* _Provided data_

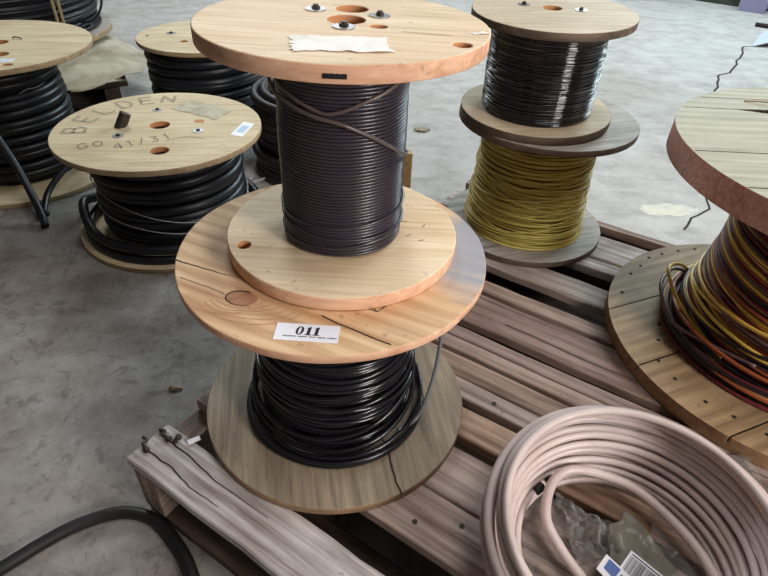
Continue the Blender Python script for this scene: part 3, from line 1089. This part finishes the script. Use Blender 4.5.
g.build('blue_label', [M_label, M_bluelabel], bag, (-0.004, -0.013, 0.0245), (math.radians(8), 0, 0))['label'] = 'white and blue printed label'
g = Geo()
bw, bh = 0.042, 0.034
g.prism([(0, -bh), (bw, -bh), (bw, 0), (0, 0)], 0, 0.0006)
x = 0.003
while x < bw - 0.003:
    ww = random.choice((0.0005, 0.0008, 0.0013))
    g.add([(x, -bh + 0.006, 0.0009), (x + ww, -bh + 0.006, 0.0009), (x + ww, -0.006, 0.0009), (x, -0.006, 0.0009)], [(0, 1, 2, 3)], 1)
    x += ww + random.choice((0.0005, 0.0007, 0.0011))
g.add([(0.003, -0.0042, 0.0009), (bw - 0.005, -0.0042, 0.0009), (bw - 0.005, -0.0026, 0.0009), (0.003, -0.0026, 0.0009)], [(0, 1, 2, 3)], 1)
g.build('barcode_label', [M_label, M_black], bag, (0.016, 0.000, 0.0230), (0, math.radians(3), math.radians(-44)))['label'] = 'white barcode label'

# ------------------------------------------------------------------ left reels on the floor
FONT = {'B': [[(0, 0), (0, 1), (.5, .95), (.55, .7), (.4, .52), (0, .5)], [(.4, .52), (.65, .3), (.5, .03), (0, 0)]],
        'E': [[(.6, 0), (0, 0), (0, 1), (.6, 1)], [(0, .5), (.5, .5)]],
        'L': [[(0, 1), (0, 0), (.6, 0)]],
        'D': [[(0, 0), (0, 1), (.4, .95), (.62, .6), (.6, .3), (.4, .03), (0, 0)]],
        'N': [[(0, 0), (0, 1), (.6, 0), (.6, 1)]],
        '4': [[(.45, 0), (.45, 1), (0, .35), (.6, .35)]], '1': [[(.1, .8), (.3, 1), (.3, 0)]],
        '/': [[(0, -.1), (.4, 1.1)]],
        '3': [[(0, .9), (.3, 1), (.5, .78), (.2, .55), (.5, .3), (.3, 0), (0, .1)]],
        'G': [[(.6, .8), (.35, 1), (.05, .7), (.05, .25), (.3, 0), (.6, .2), (.6, .45), (.35, .45)]],
        'O': [[(.3, 0), (.05, .3), (.05, .7), (.3, 1), (.58, .7), (.58, .3), (.3, 0)]]}


def letter(g, ch, x, y, ang, s, w, z, mat):
    for st in FONT[ch]:
        d = []
        for (x0, y0), (x1, y1) in zip(st[:-1], st[1:]):
            for t in np.linspace(0, 1, 5, endpoint=False):
                d.append((x0 + (x1 - x0) * t, y0 + (y1 - y0) * t))
        d.append(st[-1])
        pts = [(x + ((px - .3) * math.cos(ang) - (py - .5) * math.sin(ang)) * s, y + ((px - .3) * math.sin(ang) + (py - .5) * math.cos(ang)) * s) for px, py in d]
        g.ribbon(pts, w, z, mat)


def marks_k(g, z):
    for ch, dg in zip('BELDEN', (194, 173, 154, 136, 119, 102)):
        a = math.radians(dg)
        letter(g, ch, 0.182 * math.cos(a), 0.182 * math.sin(a), a - PI / 2, 0.048, 0.0075, z, 3)
    for i, ch in enumerate('41/31'):
        t = i / 4
        letter(g, ch, -0.050 + 0.085 * t, -0.115 + 0.062 * t, math.radians(36), 0.030, 0.0030, z, 4)
    for i, ch in enumerate('GO'):
        letter(g, ch, -0.122 + 0.026 * i, -0.125 + 0.016 * i, math.radians(32), 0.032, 0.0032, z, 4)
    g.ribbon(jag([(0.04, -0.075), (0.08, -0.05), (0.12, -0.055)], 3, 0.001), 0.002, z, 4)
    k = circ(0.08, 0.043, 0.013, 0.010, 16)
    g.add([(x, y, z) for x, y in k], [tuple(range(16))], 2)
    g.add([(x - 0.015 + 0.7 * (x - .08), y, z + .0001) for x, y in circ(-0.105, -0.012, 0.014, 0.007, 12)], [tuple(range(12))], 2) if False else None


def cable_reel(label, loc, Rf, H, tf, Rc, r, turns, mats, cmat, top_holes=(), marks=None, off=(0, 0), jz=0.004, twob=0.0):
    sp = thing('cable_spool', label, 'cable spool', loc, group='black cable reels at the left')
    flange(sp, Rf, tf, 0, mats[:3], [circ(0, 0, 0.022)], None, twob)
    ft = flange(sp, Rf, tf, H - tf, mats, top_holes or [circ(0, 0, 0.022)], marks, twob)
    g = Geo()
    g.cyl(off, (Rc(tf) if callable(Rc) else Rc) - r * 0.9, tf, H - tf, 64, 0, (Rc(H - tf) if callable(Rc) else Rc) - r * 0.9)
    g.build('core', M_core, sp)
    g = Geo()
    helix(g, Rc, tf + r, H - tf - r, turns, r, 10, 80, off, 0.002, jz)
    g.build('cable_winding', cmat, sp)
    return sp, ft


sp, ft = cable_reel('reel of thick black cable on the floor with faded marker writing on its top board', (-0.537, 1.238, 0), 0.231, 0.2539, 0.013,
                    0.162, 0.0112, 10, [M_tanply, M_tanrim, M_hole, M_ink, M_inkdark], M_rubber,
                    [circ(-0.003, 0.0095, 0.0225), circ(0.044, -0.127, 0.0195)], marks_k, (0.006, 0))
bolt(sp, -0.070, -0.0628, 0.2539, 0.0125, 0.003)
bolt(sp, -0.0399, 0.101, 0.2539, 0.011, 0.002)
bolt(sp, 0.0942, -0.0142, 0.2539, 0.012, 0.002)
g = Geo()
ts = np.linspace(0, 1, 26)
p = np.stack([0.016 * ts, 0.012 * ts, -0.004 + 0.032 * ts], 1)
g.tube(p, 0.0125 + 0.0004 * np.where(np.arange(26) % 4 < 2, 1, -1), 14)
g.build('bolt_stub', M_rust, sp, (-0.0878, -0.012, 0.2539))['label'] = 'rusty threaded bolt stub'
paper('paper_label', [(-0.009, 0.113), (0.115, 0.056), (0.137, 0.120), (0.020, 0.178)], M_greypaper, ft, 0.0131, 0.001)['label'] = 'faded grey paper label'
g = Geo()
g.prism([(0.171, -0.028), (0.200, -0.036), (0.2108, 0.042), (0.183, 0.0516)], 0, 0.0006)
g.add([(0.180, -0.010, 0.0009), (0.198, -0.014, 0.0009), (0.204, 0.024, 0.0009), (0.187, 0.030, 0.0009)], [(0, 1, 2, 3)], 1)
g.build('sticker', [M_label, M_stickerblue], ft, (0, 0, 0.0131))['label'] = 'white and pale blue sticker'
g = Geo()
th = np.linspace(0, 2 * PI, 110, endpoint=False)
lump = np.exp(-((th - math.radians(195)) / 0.28) ** 2)
g.tube(np.stack([0.206 * np.cos(th), 0.206 * np.sin(th), 0.0245 + 0.004 * np.sin(th)], 1), 0.0112, 10, True)
g.tube(np.stack([(0.204 + 0.006 * lump) * np.cos(th), (0.204 + 0.006 * lump) * np.sin(th), 0.046 + 0.028 * lump], 1), 0.0112, 10, True)
g.build('loose_loop', M_rubber, sp)
g = Geo()
for zc, a, ph, R in ((0.135, 0.055, math.radians(160), 0.1760), (0.085, 0.030, math.radians(170), 0.1765)):
    g.tube(np.stack([0.006 + R * np.cos(th), R * np.sin(th), zc + a * np.cos(th - ph) * np.where(np.cos(th - ph) > 0, 0.6, 1.0)], 1), 0.0013, 5, True)
g.build('string', M_string, sp)['label'] = 'thin pale string tied round the cable'

M_Rc = lambda z: 0.140 + 0.015 * np.clip((0.31 - z) / 0.29, 0, 1)
sp, ft = cable_reel('tan reel of thick black cable at the left edge, cable ends trailing to the floor', (-1.063, 1.501, 0), 0.2556, 0.345, 0.0135,
                    M_Rc, 0.0118, 13, [M_tanply, M_tanrim, M_hole, M_crack], M_rubber, [circ(0.028, 0.018, 0.022), circ(0.088, -0.082, 0.0195), circ(0.149, -0.158, 0.012, 0.009)])
g = Geo()
g.prism([(0.045, -0.165), (0.148, -0.142), (0.143, -0.112), (0.050, -0.128)], 0, 0.0006)
g.build('sticker', M_label, ft, (0, 0, 0.0136))['label'] = 'white sticker'
g = Geo()
g.tube(smooth_path([(0.044, 0.058, -0.002), (0.046, 0.058, 0.004), (0.066, 0.053, 0.004), (0.068, 0.053, -0.002)], 14), 0.0016, 5)
g.build('staple', M_rust, ft, (0, 0, 0.0135))
g = Geo()
L0 = np.array([-1.055, 1.501, 0])
g.tube(smooth_path([np.array(q) - L0 for q in [(-1.13, 1.30, 0.31), (-1.06, 1.295, 0.285), (-0.985, 1.292, 0.23), (-0.935, 1.275, 0.135), (-0.890, 1.235, 0.055), (-0.857, 1.195, 0.017), (-0.840, 1.170, 0.0105)]], 60), 0.0095, 10)
g.build('cable_end', M_rubber, sp)
g = Geo()
g.tube(smooth_path([np.array(q) - L0 for q in [(-0.90, 1.60, 0.060), (-0.868, 1.52, 0.085), (-0.852, 1.43, 0.080), (-0.872, 1.35, 0.062), (-0.886, 1.29, 0.034), (-0.874, 1.235, 0.0135), (-0.862, 1.222, 0.0125)]], 60), 0.0080, 10)
g.build('cable_end', M_rubber, sp)
g = Geo()
g.tube(smooth_path([(0.115, -0.105, 0.255), (0.128, -0.085, 0.262), (0.142, -0.07, 0.262), (0.155, -0.05, 0.268)], 24), 0.001, 5)
g.build('string', M_string, sp)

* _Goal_
Please repeat exactly the data above from its first line to the line that contains "math.radians(-44)))['label'] = 'white barcode label'", inclusive, and leave every picture out.

* _Exercise result_
Continue the Blender Python script for this scene: part 3, from line 1089. This part finishes the script. Use Blender 4.5.
g.build('blue_label', [M_label, M_bluelabel], bag, (-0.004, -0.013, 0.0245), (math.radians(8), 0, 0))['label'] = 'white and blue printed label'
g = Geo()
bw, bh = 0.042, 0.034
g.prism([(0, -bh), (bw, -bh), (bw, 0), (0, 0)], 0, 0.0006)
x = 0.003
while x < bw - 0.003:
    ww = random.choice((0.0005, 0.0008, 0.0013))
    g.add([(x, -bh + 0.006, 0.0009), (x + ww, -bh + 0.006, 0.0009), (x + ww, -0.006, 0.0009), (x, -0.006, 0.0009)], [(0, 1, 2, 3)], 1)
    x += ww + random.choice((0.0005, 0.0007, 0.0011))
g.add([(0.003, -0.0042, 0.0009), (bw - 0.005, -0.0042, 0.0009), (bw - 0.005, -0.0026, 0.0009), (0.003, -0.0026, 0.0009)], [(0, 1, 2, 3)], 1)
g.build('barcode_label', [M_label, M_black], bag, (0.016, 0.000, 0.0230), (0, math.radians(3), math.radians(-44)))['label'] = 'white barcode label'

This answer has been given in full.